I saw a 33 Plymouth at a car show and want to match the color for my car. He showed me the old paint can. Can a shop use this code to make paint with the new base colors?
The "Tints" "Dies" and "Toners" for paints continually change and evolve. They are not the same "color" from brand to brand and truly have changed over there years since Dulux was sprayed. I'm sure you have heard all this.. But 2 your dilemma. You have a few options. 1st is a local Body shop and or Automotive Supply shop that has a "Color " cameras (or Color Scanner). Just remember these "Cameras" are just used to "read" your color and try to match your color to a color formula that in stored in the computer "library" for that Paint Company. Not all are Dead-on" matches. Some of the better systems can actually tell you how close a match it is % wise. Next If you can find access to Color Chip Books you might be able to find a color from another brand and that you can use that is the same or close enough. Akzo/Noble Sikken (European Paint Co.) has a Color chip book called a Color Map (they are a little hard 2 find, but they are out there) for both Metallic Colors and Non-Metallic Colors. I bet your color is non-metallic. This Color Map has every Color from Sikken Solvent Based colors arranged like an old road map A,B,C, on the top 1-2-3 down the side. Colors are then arranged on a page from Dark to light. Meaning you could have a page of all Blues from dark to light arranged for you to see. So on lets say on page 502 color D 7 is a match for your color. You can look that up on a Sikken Mixing computer as see that this color was also used on a 72 SAAB and can go from there. I know that was a big explanation (sorry). Lastly a Real painter can "tint to match". The problem with that is most Painters can't Tint properly, and I hate to say it but most customers won't pay for the time=$$ and materials to match.

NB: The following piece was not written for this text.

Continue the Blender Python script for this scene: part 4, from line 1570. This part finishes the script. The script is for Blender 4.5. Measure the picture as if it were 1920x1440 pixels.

daaaa as often the case my brain doesn't work.. Now to correctly and directly answer the question posed. Yes back in the day there were some charts that crossed over colors Codes from some brands to another. The last chart I saw was from the 1950's colors and I saw it in the 1980's.. Now an older Body Supply co. might have 1 of these charts laying around ?? But that is still a formula of paint products (tints dies tonners) that are not around much if at all. If there is any paint in that old can it might be used to be "scanned" to find a match. (see above) There was a guy at Hershey in 2022 that said he could mix any color from any paint code. I had a code for a '61 chevy and then he said hey didn't have the tints/flake (b.s.). So I took the Gas Door to a Body Shop Supply Store I have use for years. Had them scan-it, mix-it. Put a drop of color on the back side of the gas door. It looked close. I sprayed the car. It was off....way off. too much Fine Metallic Flake. I went back to the store and asked if we could mix another Qt. with 75 grams less fine Metallic. They said it would change the "hue" (it didn't). Sanded off the 1st color. re sprayed the 2nd color. The second mix was "balls-on accurate"... it was a lot of time and effort.
Unless you're totally freaky about matching the color exactly, going to a quality auto paint store, like Axalta or someone along those lines, and having it scanned by one of their quality scanner cameras is the way to fly. I tried to match a color exactly from a '55 foreign car, no way, but did the above and it came out super close and actually was a little better than the original.
all you guys suggesting he have the paint scanned, This is a car he saw at a car show, he does not have the car to get it scanned....
Use the photo. A digital format uses RGB data to form the colour. You can use this to create a colour code. Just pic an area of the photo that matches the colour you want.
here is a listing of factory 33 Plymouth color codes along with modern paint numbers http://paintref.com/cgi-bin/colorcodedisplay.cgi?model=Plymouth&year=1933&con=yo
yes, that is the problem, I don't have a sample. Just a photo of the car and the original paint the guy said it was based on.
I Googled "1933 Plymouth Radio Blue" and found a place that mixes up a rattle can for you so I ordered one. It looks to be what I was looking for since it will be a total new paint job and doesn't need to be 100% exact.